Colombia has given ride-hailing app Uber Technologies four months to improve its data security, the commerce regulator said on Tuesday, after a 2016 data breach affected more than 260,000 of the South American country’s residents.
Last year, Uber agreed to pay a fine of $148 million in a settlement reached in the United States for failing to disclose the massive breach.
The settlement followed a 10-month investigation into the breach, which exposed personal data from around 57 million accounts, including 600,000 driver’s license numbers.
Uber is popular in Colombia even though the government says its use is illegal. The country has not yet specifically regulated transport services like Uber, but has said it will suspend for 25 years the licenses of drivers caught working for the platform.
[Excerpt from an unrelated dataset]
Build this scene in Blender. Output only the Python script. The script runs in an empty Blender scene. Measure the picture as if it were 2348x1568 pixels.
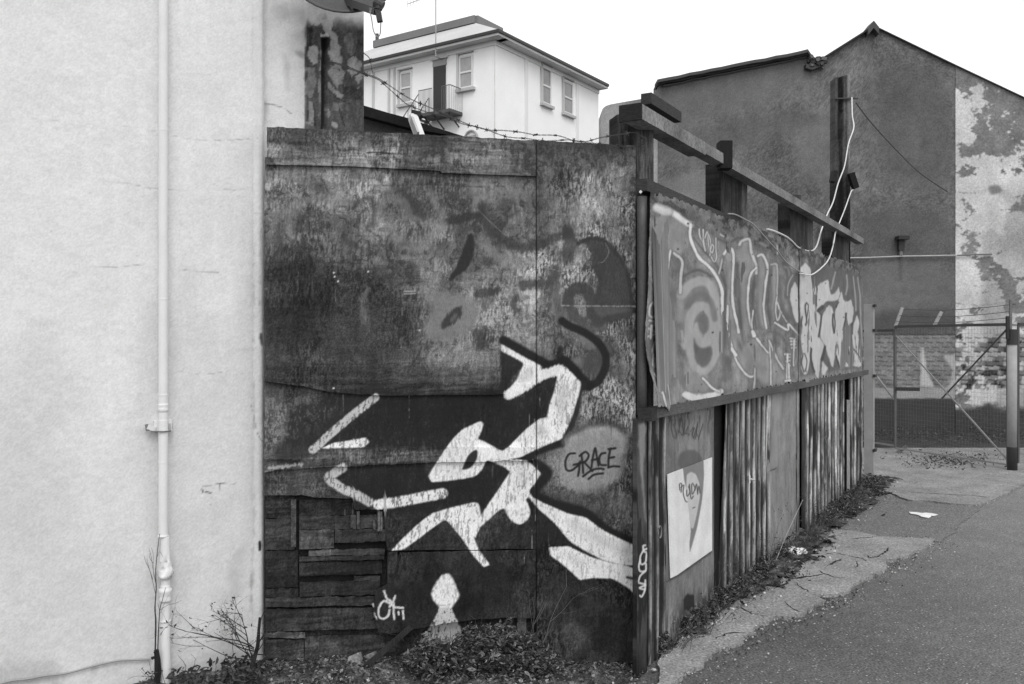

Of those whose data was compromised by the breach, some 267,000 are Colombian residents, the Superintendency of Industry and Commerce said in a statement, adding that Uber will have four months to show it is protecting users from fraudulent or unauthorized access to their accounts, among other things.
The company should also develop a protocol for handling future data security breaches, training for its staff on the issue, and put in place a permanent monitoring system to determine whether the new measures are adequate, the regulator said.
The required improvements must be certified by an independent third party chosen by Uber, the statement said, and will continue to be monitored for five years.
Uber’s Colombia office said in a statement it has already shown local authorities that it has “implemented various technological improvements to the security of our systems” in 2016 and after.
“We have also implemented significant changes in our corporate structure, to ensure the respective transparency in front of regulators and users in the future,” it added.
The company said in May it will spend $40 million over five years to open its third Latin American support center in Bogota in September.